▶ _Task to complete_
Quote all of the data that follows exactly as written, skipping the images.

▶ _Data excerpt_
-- BEGIN --
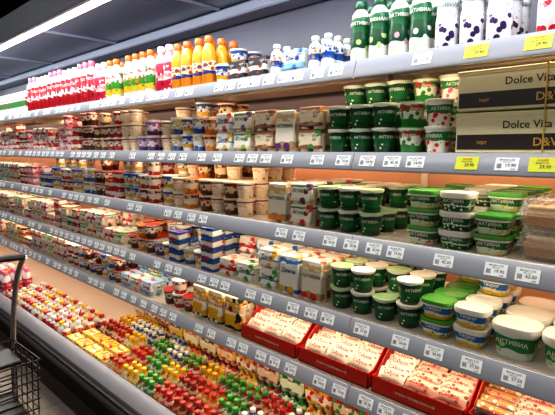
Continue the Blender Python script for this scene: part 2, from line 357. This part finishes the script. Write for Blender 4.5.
m_bt=multipack('yogurt_multipack','tall white and blue fruit yogurt pack',pk_('tall blue pack print',.17,[(0,'#2c64b0'),(.2,'#e0e0d8'),(.8,'#3c74b8'),(.9,'#e2e0d8')],(['#c8281f','#d8a018','#489828','#5a2c78'],18,.36,.05,1.3)),white,'Данон',navy,W=.125,D=.11,H=.17,ts=.026)
m_y2=multipack('dessert_multipack','yellow and blue card dessert pack',pk_('yellow blue pack print',.1,[(0,'#1c50a0'),(.3,'#d8a818'),(.8,'#e0b428')],(['#e4e0d0','#b81c24'],30,.36,.1,1.2)),white,'Творог',redm,W=.13,D=.1,H=.1,ts=.022)
BP=[]
def bpk(label,a,b_,c_,bo,cap,txt,tm): BP.append(bottlepack(label,P('pack sleeve '+a,.1,[(0,a),(.3,b_),(.7,a)],([c_,b_],30,.4,.1,1.1),wob=.12),P('bottle print '+bo,.15,[(0,bo),(.7,bo),(.76,a)],([c_,b_],40,.35,.5,.9),wob=.05),cap,txt,tm))
bpk('red six-bottle probiotic drink pack with red caps','#a8161c','#d8b890','#c88a1c','#d0b8a0',redm,'Имунеле',white)
bpk('green six-bottle drink pack with green caps','#1a6a2c','#ccd0b4','#b01c26','#b8bca0',lgreen,'Био',white)
bpk('blue and yellow six-bottle drink pack with white caps','#1a4488','#c89c1c','#d0cabc','#d0c088',white,'Актуаль',white)
bpk('orange six-bottle drink pack with red caps','#c05c12','#d4c49c','#a8161c','#d0a058',redm,'Чудо',white)
bpk('brown six-bottle drink pack with red caps','#5a2c18','#d0b898','#a8161c','#c89a6a',redm,'Имунеле',white)
bpk('yellow six-bottle drink pack with yellow caps','#c89418','#d4cab0','#a8161c','#d0c08c',yel,'Чудо',redm)
bpk('crimson six-bottle drink pack with green caps','#8a1224','#ccac8c','#28782e','#d0c8bc',lgreen,'Био',white)
def packet(name,label,pm,L=.108,Hh=.046,T=.018):
    b=MB(); nx,nz=12,6; vs=[];fs=[]
    for s_ in (1,-1):
        for i in range(nx+1):
            for k in range(nz+1):
                u=i/nx;v=k/nz
                e=min(1,max(0,(min(u,1-u)-.08)/.12)); th=T/2*math.sqrt(e)*(max(0,1-(2*v-1)**4))**.5
                vs.append((L*(u-.5),-s_*(th+.0004),Hh*v))
    n=(nx+1)*(nz+1)
    for s_ in (0,1):
        for i in range(nx):
            for k in range(nz):
                a=s_*n+i*(nz+1)+k; q=(a,a+nz+1,a+nz+2,a+1); fs.append(q if s_==0 else q[::-1])
    b.add(vs,fs,pm); b.text('Сырок',.02,redm,Hh*.5,y=-T/2-.0012)
    return Proto(name,label,'snack packet',L,T,Hh,b)
p_w=packet('snack_packet','white and red glazed curd snack packet',pk)
p_p=packet('snack_packet','pink and beige wrapped curd snack packet',pkp)
p_b=packet('snack_packet','dark brown and gold snack packet',pkb)

# ---------------- SHELVES
zc=[1.824,1.505,1.20,.893,.62]; zs=[z+.03 for z in zc]
joints=[.3,-.95,-2.2,-3.45,-4.7,-5.95,-7.2,-8.45]
for k,z in enumerate(zs):
    for a,b_ in zip(joints[:-1],joints[1:]):
        w=a-b_-.004; cx=(a+b_)/2
        body=MB(); body.box((0,.268,-.011),(w,.528,.022),shelfm,bev=.002)
        body.box((0,.268,-.026),(w-.02,.03,.01),shelfm)
        rail=MB()
        pr=[(-.004,0),(-.011,0),(-.033,-.058),(-.031,-.064),(-.024,-.064),(-.005,-.006)]
        vs=[(sx*w/2,y,q) for sx in (-1,1) for y,q in pr]; n=len(pr)
        fs=[(i,(i+1)%n,n+(i+1)%n,n+i) for i in range(n)]+[tuple(range(n))[::-1],tuple(range(n,2*n))]
        rail.add(vs,[f[::-1] for f in fs],railm)
        tb=MB(); tb.tube([(-w/2+.03,.03,-.036),(w/2-.03,.03,-.036)],.007,tubeo,sub=1)
        br=[]
        for sx in (-1,1):
            q=MB(); q.box((sx*(w/2-.012),.37,-.045),(.004,.3,.05),shelfm); br.append(('bracket',q,None))
        o=single('shelf','white enamelled metal display shelf with grey price rail','shelf',body,[('price_rail',rail,'pale grey plastic price rail'),('lamp_tube',tb,'glowing warm lamp tube')]+br,loc=(cx,0,z))
        o['group']='shelves of the dairy case'
pt=[]
for i,pr in enumerate(('34.90','27.50','19.90','45.30','62.00')):
    b=MB(); b.box((0,0,0),(.062,.0012,.038),tagw)
    b.text(pr,.013,black,-.004,y=-.0012,x=.01); b.text('йогурт 2.5%',.0075,black,.0125,y=-.0012); b.text('вес 125 г',.005,black,.0055,y=-.0012); b.text('руб',.006,black,-.0145,y=-.0012,x=.018)
    for q in range(6): b.box((-.025+q*.0022,-.0009,-.006),(.001,.0005,.014),black)
    pt.append(Proto('price_tag','small white printed price tag on the shelf rail','price tag',.064,.001,.04,b))
b=MB(); b.box((0,0,0),(.066,.0012,.04),tagy); b.text('29.90',.013,black,-.006,y=-.0012,x=.008); b.text('АКЦИЯ',.008,redm,.0125,y=-.0012); b.text('йогурт 2.5%',.006,black,.0045,y=-.0012)
pty=Proto('price_tag','bright yellow promotional price tag on the shelf rail','price tag',.066,.001,.04,b)
tilt=-math.atan2(.022,.058)
yel_x=[(0,-.535),(0,-.375),(1,-.545),(1,-.345)]
for k,z in enumerate(zs):
    for kk,xx in yel_x:
        if kk==k: place(pty,xx,-.0232,z-.0295,rx=tilt,group='price tags on the shelf rails')
    x=.1
    while x>-5.2:
        if not [1 for t in yel_x if t[0]==k and abs(t[1]-x)<.068] and R.random()<.85:
            place(R.choice(pt),x,-.0232,z-.0295,rx=tilt,group='price tags on the shelf rails')
        x-=R.choice((.07,.085,.1,.08,.13))*(1.2 if k else 1)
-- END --
▶ _Full output_
Continue the Blender Python script for this scene: part 2, from line 357. This part finishes the script. Write for Blender 4.5.
m_bt=multipack('yogurt_multipack','tall white and blue fruit yogurt pack',pk_('tall blue pack print',.17,[(0,'#2c64b0'),(.2,'#e0e0d8'),(.8,'#3c74b8'),(.9,'#e2e0d8')],(['#c8281f','#d8a018','#489828','#5a2c78'],18,.36,.05,1.3)),white,'Данон',navy,W=.125,D=.11,H=.17,ts=.026)
m_y2=multipack('dessert_multipack','yellow and blue card dessert pack',pk_('yellow blue pack print',.1,[(0,'#1c50a0'),(.3,'#d8a818'),(.8,'#e0b428')],(['#e4e0d0','#b81c24'],30,.36,.1,1.2)),white,'Творог',redm,W=.13,D=.1,H=.1,ts=.022)
BP=[]
def bpk(label,a,b_,c_,bo,cap,txt,tm): BP.append(bottlepack(label,P('pack sleeve '+a,.1,[(0,a),(.3,b_),(.7,a)],([c_,b_],30,.4,.1,1.1),wob=.12),P('bottle print '+bo,.15,[(0,bo),(.7,bo),(.76,a)],([c_,b_],40,.35,.5,.9),wob=.05),cap,txt,tm))
bpk('red six-bottle probiotic drink pack with red caps','#a8161c','#d8b890','#c88a1c','#d0b8a0',redm,'Имунеле',white)
bpk('green six-bottle drink pack with green caps','#1a6a2c','#ccd0b4','#b01c26','#b8bca0',lgreen,'Био',white)
bpk('blue and yellow six-bottle drink pack with white caps','#1a4488','#c89c1c','#d0cabc','#d0c088',white,'Актуаль',white)
bpk('orange six-bottle drink pack with red caps','#c05c12','#d4c49c','#a8161c','#d0a058',redm,'Чудо',white)
bpk('brown six-bottle drink pack with red caps','#5a2c18','#d0b898','#a8161c','#c89a6a',redm,'Имунеле',white)
bpk('yellow six-bottle drink pack with yellow caps','#c89418','#d4cab0','#a8161c','#d0c08c',yel,'Чудо',redm)
bpk('crimson six-bottle drink pack with green caps','#8a1224','#ccac8c','#28782e','#d0c8bc',lgreen,'Био',white)
def packet(name,label,pm,L=.108,Hh=.046,T=.018):
    b=MB(); nx,nz=12,6; vs=[];fs=[]
    for s_ in (1,-1):
        for i in range(nx+1):
            for k in range(nz+1):
                u=i/nx;v=k/nz
                e=min(1,max(0,(min(u,1-u)-.08)/.12)); th=T/2*math.sqrt(e)*(max(0,1-(2*v-1)**4))**.5
                vs.append((L*(u-.5),-s_*(th+.0004),Hh*v))
    n=(nx+1)*(nz+1)
    for s_ in (0,1):
        for i in range(nx):
            for k in range(nz):
                a=s_*n+i*(nz+1)+k; q=(a,a+nz+1,a+nz+2,a+1); fs.append(q if s_==0 else q[::-1])
    b.add(vs,fs,pm); b.text('Сырок',.02,redm,Hh*.5,y=-T/2-.0012)
    return Proto(name,label,'snack packet',L,T,Hh,b)
p_w=packet('snack_packet','white and red glazed curd snack packet',pk)
p_p=packet('snack_packet','pink and beige wrapped curd snack packet',pkp)
p_b=packet('snack_packet','dark brown and gold snack packet',pkb)

# ---------------- SHELVES
zc=[1.824,1.505,1.20,.893,.62]; zs=[z+.03 for z in zc]
joints=[.3,-.95,-2.2,-3.45,-4.7,-5.95,-7.2,-8.45]
for k,z in enumerate(zs):
    for a,b_ in zip(joints[:-1],joints[1:]):
        w=a-b_-.004; cx=(a+b_)/2
        body=MB(); body.box((0,.268,-.011),(w,.528,.022),shelfm,bev=.002)
        body.box((0,.268,-.026),(w-.02,.03,.01),shelfm)
        rail=MB()
        pr=[(-.004,0),(-.011,0),(-.033,-.058),(-.031,-.064),(-.024,-.064),(-.005,-.006)]
        vs=[(sx*w/2,y,q) for sx in (-1,1) for y,q in pr]; n=len(pr)
        fs=[(i,(i+1)%n,n+(i+1)%n,n+i) for i in range(n)]+[tuple(range(n))[::-1],tuple(range(n,2*n))]
        rail.add(vs,[f[::-1] for f in fs],railm)
        tb=MB(); tb.tube([(-w/2+.03,.03,-.036),(w/2-.03,.03,-.036)],.007,tubeo,sub=1)
        br=[]
        for sx in (-1,1):
            q=MB(); q.box((sx*(w/2-.012),.37,-.045),(.004,.3,.05),shelfm); br.append(('bracket',q,None))
        o=single('shelf','white enamelled metal display shelf with grey price rail','shelf',body,[('price_rail',rail,'pale grey plastic price rail'),('lamp_tube',tb,'glowing warm lamp tube')]+br,loc=(cx,0,z))
        o['group']='shelves of the dairy case'
pt=[]
for i,pr in enumerate(('34.90','27.50','19.90','45.30','62.00')):
    b=MB(); b.box((0,0,0),(.062,.0012,.038),tagw)
    b.text(pr,.013,black,-.004,y=-.0012,x=.01); b.text('йогурт 2.5%',.0075,black,.0125,y=-.0012); b.text('вес 125 г',.005,black,.0055,y=-.0012); b.text('руб',.006,black,-.0145,y=-.0012,x=.018)
    for q in range(6): b.box((-.025+q*.0022,-.0009,-.006),(.001,.0005,.014),black)
    pt.append(Proto('price_tag','small white printed price tag on the shelf rail','price tag',.064,.001,.04,b))
b=MB(); b.box((0,0,0),(.066,.0012,.04),tagy); b.text('29.90',.013,black,-.006,y=-.0012,x=.008); b.text('АКЦИЯ',.008,redm,.0125,y=-.0012); b.text('йогурт 2.5%',.006,black,.0045,y=-.0012)
pty=Proto('price_tag','bright yellow promotional price tag on the shelf rail','price tag',.066,.001,.04,b)
tilt=-math.atan2(.022,.058)
yel_x=[(0,-.535),(0,-.375),(1,-.545),(1,-.345)]
for k,z in enumerate(zs):
    for kk,xx in yel_x:
        if kk==k: place(pty,xx,-.0232,z-.0295,rx=tilt,group='price tags on the shelf rails')
    x=.1
    while x>-5.2:
        if not [1 for t in yel_x if t[0]==k and abs(t[1]-x)<.068] and R.random()<.85:
            place(R.choice(pt),x,-.0232,z-.0295,rx=tilt,group='price tags on the shelf rails')
        x-=R.choice((.07,.085,.1,.08,.13))*(1.2 if k else 1)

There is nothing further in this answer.